The Decades Ahead: By the turn of the 22nd century, interest in baseball has waned. The sport isn't helped by the fact that only one game has been played for nearly 90 years. A great-great-grandson of one of the original players is brought up to play and wears his ancestor's number in his honor. He, like all the other players playing now, is terrible at baseball.
The talent pool has shrunk and the quality of the game has plummeted to the point where pitchers can't even throw strikes. Unfortunately, this evolution occurs during the top of an inning, so players are repeatedly walked around and around the bases. The away team's score stretches toward infinity and the home team will never get another chance to bat.
The Centuries Ahead: Civilizations rise and fall.
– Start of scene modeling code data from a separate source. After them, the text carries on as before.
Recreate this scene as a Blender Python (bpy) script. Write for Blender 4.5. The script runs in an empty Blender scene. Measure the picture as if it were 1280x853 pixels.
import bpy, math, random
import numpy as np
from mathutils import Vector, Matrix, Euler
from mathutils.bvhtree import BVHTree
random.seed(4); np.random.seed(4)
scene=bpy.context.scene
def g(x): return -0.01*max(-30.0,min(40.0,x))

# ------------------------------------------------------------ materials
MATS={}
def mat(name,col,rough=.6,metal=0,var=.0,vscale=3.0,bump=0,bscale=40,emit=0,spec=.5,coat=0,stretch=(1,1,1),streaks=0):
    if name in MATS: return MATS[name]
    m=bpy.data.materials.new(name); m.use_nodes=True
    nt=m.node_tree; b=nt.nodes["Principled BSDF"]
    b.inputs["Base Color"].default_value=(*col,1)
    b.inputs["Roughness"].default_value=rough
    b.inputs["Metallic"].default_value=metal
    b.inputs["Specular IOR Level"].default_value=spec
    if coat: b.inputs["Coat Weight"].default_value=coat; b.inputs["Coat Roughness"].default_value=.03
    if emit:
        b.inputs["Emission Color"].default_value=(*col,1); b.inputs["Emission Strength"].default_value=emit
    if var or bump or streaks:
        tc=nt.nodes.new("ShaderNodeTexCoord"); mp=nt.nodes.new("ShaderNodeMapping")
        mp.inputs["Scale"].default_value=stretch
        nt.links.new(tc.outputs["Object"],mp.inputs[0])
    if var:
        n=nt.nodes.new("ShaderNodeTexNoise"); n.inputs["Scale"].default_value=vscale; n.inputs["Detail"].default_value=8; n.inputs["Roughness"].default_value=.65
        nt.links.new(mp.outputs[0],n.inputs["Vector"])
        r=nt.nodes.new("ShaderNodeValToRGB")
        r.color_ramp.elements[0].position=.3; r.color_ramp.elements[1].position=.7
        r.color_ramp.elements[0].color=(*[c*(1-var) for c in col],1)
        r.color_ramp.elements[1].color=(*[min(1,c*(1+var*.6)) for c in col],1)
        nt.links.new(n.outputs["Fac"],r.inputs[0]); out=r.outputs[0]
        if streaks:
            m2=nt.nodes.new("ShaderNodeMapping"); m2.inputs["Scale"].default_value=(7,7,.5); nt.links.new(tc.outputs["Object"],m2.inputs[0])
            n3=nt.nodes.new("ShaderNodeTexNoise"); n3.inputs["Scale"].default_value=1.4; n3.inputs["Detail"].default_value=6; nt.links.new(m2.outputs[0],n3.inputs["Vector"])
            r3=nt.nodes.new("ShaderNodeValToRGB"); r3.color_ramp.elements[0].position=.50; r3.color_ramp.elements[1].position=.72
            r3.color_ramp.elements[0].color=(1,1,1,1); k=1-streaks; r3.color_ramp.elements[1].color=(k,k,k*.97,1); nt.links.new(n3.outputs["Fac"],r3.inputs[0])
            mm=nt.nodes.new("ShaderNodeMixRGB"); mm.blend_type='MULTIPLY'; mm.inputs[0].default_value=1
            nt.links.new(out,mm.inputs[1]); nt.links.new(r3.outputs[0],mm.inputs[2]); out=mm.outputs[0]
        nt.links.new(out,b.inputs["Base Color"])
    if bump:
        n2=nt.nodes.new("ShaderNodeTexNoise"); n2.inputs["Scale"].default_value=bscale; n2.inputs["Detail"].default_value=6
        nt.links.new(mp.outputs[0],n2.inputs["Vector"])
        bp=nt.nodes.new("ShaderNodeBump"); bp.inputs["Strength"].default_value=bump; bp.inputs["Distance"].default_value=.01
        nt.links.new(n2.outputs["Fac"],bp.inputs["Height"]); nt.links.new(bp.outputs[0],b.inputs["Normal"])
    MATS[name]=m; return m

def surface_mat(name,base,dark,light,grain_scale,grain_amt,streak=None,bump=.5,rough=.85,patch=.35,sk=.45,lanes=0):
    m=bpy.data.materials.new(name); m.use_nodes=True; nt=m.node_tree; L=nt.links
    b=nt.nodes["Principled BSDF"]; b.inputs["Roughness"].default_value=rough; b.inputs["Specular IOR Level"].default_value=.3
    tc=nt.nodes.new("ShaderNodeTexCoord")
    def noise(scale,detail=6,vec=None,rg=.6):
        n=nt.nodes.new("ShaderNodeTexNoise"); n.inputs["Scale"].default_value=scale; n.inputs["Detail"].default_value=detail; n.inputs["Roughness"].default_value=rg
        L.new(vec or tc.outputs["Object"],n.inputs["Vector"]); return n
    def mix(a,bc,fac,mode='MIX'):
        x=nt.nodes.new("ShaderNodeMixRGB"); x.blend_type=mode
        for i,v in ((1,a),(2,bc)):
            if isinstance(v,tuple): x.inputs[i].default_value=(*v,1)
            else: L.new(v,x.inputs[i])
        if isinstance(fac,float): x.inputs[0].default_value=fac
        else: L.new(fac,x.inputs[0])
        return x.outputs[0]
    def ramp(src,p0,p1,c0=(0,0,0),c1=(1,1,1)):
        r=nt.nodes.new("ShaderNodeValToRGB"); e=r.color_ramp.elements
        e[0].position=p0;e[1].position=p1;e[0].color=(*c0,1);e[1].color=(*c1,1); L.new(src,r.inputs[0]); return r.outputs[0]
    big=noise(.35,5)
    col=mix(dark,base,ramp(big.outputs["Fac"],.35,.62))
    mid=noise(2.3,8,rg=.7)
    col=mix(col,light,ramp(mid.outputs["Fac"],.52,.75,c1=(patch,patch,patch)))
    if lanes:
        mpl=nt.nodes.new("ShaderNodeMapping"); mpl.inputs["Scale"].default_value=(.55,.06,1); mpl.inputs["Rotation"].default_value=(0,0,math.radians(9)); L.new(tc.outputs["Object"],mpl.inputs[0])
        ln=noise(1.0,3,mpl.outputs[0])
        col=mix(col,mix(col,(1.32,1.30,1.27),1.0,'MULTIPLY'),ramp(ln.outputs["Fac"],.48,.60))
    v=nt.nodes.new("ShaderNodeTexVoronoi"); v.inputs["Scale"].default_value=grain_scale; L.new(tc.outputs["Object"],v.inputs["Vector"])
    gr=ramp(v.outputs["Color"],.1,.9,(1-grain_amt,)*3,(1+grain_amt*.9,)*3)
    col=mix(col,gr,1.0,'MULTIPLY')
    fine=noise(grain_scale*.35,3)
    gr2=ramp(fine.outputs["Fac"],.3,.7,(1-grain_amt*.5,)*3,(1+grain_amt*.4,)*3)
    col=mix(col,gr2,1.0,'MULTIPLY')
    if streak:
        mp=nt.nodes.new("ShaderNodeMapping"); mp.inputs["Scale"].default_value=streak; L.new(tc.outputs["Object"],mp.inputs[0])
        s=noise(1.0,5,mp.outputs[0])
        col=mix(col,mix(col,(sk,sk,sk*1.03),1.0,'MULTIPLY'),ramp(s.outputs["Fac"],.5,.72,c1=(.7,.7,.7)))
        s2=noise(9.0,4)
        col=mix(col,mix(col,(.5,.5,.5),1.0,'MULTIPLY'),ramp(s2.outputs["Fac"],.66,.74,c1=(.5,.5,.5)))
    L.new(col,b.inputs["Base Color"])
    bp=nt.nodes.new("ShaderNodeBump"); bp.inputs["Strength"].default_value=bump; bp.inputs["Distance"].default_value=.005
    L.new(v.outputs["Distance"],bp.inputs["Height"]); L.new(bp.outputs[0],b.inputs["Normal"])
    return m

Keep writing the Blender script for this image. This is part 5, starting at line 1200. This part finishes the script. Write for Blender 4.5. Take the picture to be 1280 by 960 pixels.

The game is kept playing because, as the oracles say, "It has always been so."
5 Billion Years Later: The sun explodes as yet another ball four is called. Eight minutes later, an unspeakably bright light cleanses the stadium in a blanket of flame. According to MLB Rule 4.12 (a)(iii):
A game shall become a suspended game that must be completed at a future date if the game is terminated for any of the following reasons: Light failure or malfunction of a mechanical field device under control of the home club.
The game is suspended and rescheduled.
All photos courtesy Getty Images
Note: Regarding the rule that postseason rosters must be submitted and cemented before the playoffs start—there are ways around this that our two teams would find given the extreme circumstances. In the case of injury, teams can bring up replacement players that were not on the postseason roster. The rules state that any player listed in the organization (including the minors) before August 31st is eligible. Our teams would argue that once the calendar year ends, MLB's postseason eligibility calendar rolls over as well (it has to sometime). The two teams' minor league programs would then be used as literal farm systems, bringing in players in order to send them up and provide this game with sustenance. The postseason injury call-ups are dependent on the commissioner's approval, so we have to assume he or she would allow it.